More impressive, however, is the Corsair’s low speed economy. Cruising at a stately seven knots. the MTUs sip a miserly 0.54 litres per mile making the Corsair an ideal proposition for extended coastal cruising.

At the twin bench seat helm, steering and throttle fall nicely to hand with the Raymarine instrument package close at hand without dominating proceedings or detracting from the expansive views through the windscreen.
If you can’t be at the helm then the next best place is the cockpit with its sumptuous leatherette lounger, dining table and spacious cockpit area leading to a wide swim platform with built-in live-bait tank and wrap around stainless transom railings and twin gates for easy on/off access. The flow between cockpit and galley/saloon is well thought out, providing a harmonious indoor/outdoor living area.

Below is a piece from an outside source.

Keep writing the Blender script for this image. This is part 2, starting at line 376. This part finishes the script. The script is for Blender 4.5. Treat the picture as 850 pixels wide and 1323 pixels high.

This is further enhanced by a large window between the galley and cockpit that opens out on gas struts to create a large serving hatch that allows the chef in the galley to chat with those in the cockpit while rattling the pots and pans.


Step inside and the open plan theme continues, revealing a sophisticated yet practical layout and exemplary handcrafted joinery in cherry timbers and veneers – all set off with generous leather settees and colour-matched carpeting throughout. The galley and saloon are on a single level and designed in such a way that they meld into each other to maximize internal volume.

If cooking is your thing then you’re well served with a large U-shaped galley equipped with everything you could possibly want, including eye-level microwave, oven and hob, top-loading stainless steel freezer, separate fridge and masses of counter space.

The pantry and drawers are a work of art, with whisper-quiet rollers and vacuum push lock latches to keep everything in its place when the going gets rough.

The wraparound leather settee to port surrounds a handcrafted drop down dining table, which lowers to form an extra double berth if required. A second leather settee stretches across the full length of the saloon to starboard and is the ideal spot for an afternoon siesta underway.
Eligo sleeps two couples comfortably in twin cabins, the master forward featuring a large full-size island-style double with everything you need for a comfortable extended stay. The second cabin immediately aft and to port is configured so that it can be quickly transformed to provide two singles by removing an infill squab. The cabins are light and airy, with overhead hatches, quality lighting and excellent storage options under the berths.

Sensibly, Salthouse has stuck to a single head in the Corsair but it is a beauty – big, light and airy with a large separate shower stall – all beautifully moulded for easy cleaning. Fittings include a domestic-size electric head and basin, overhead hatches and quality fittings.

The Cabriolet has remained loyal to its heritage yet presents as a thoroughly modern cruiser

with the performance and handling to match. This is very much a family boat with the wherewithal to be many things – a capable offshore fishing platform for boys’ weekends away; a sophisticated and stylish haven for Friday night cocktails and a fabulous retreat for extended family weekends pottering around the coast.

Moreover, the Cabriolet’s miserly low-speed fuel consumption and proven heritage make her an ideal boat for extended offshore/coastal cruising with genuine liveaboard potential.


Bow thruster, Rod locker, Satmar satellite TV dome, Cockpit freezer, Shore power unit for refrigeration, electronic package upgraded to Raymarine C120, hinging stern gates and diesel heater.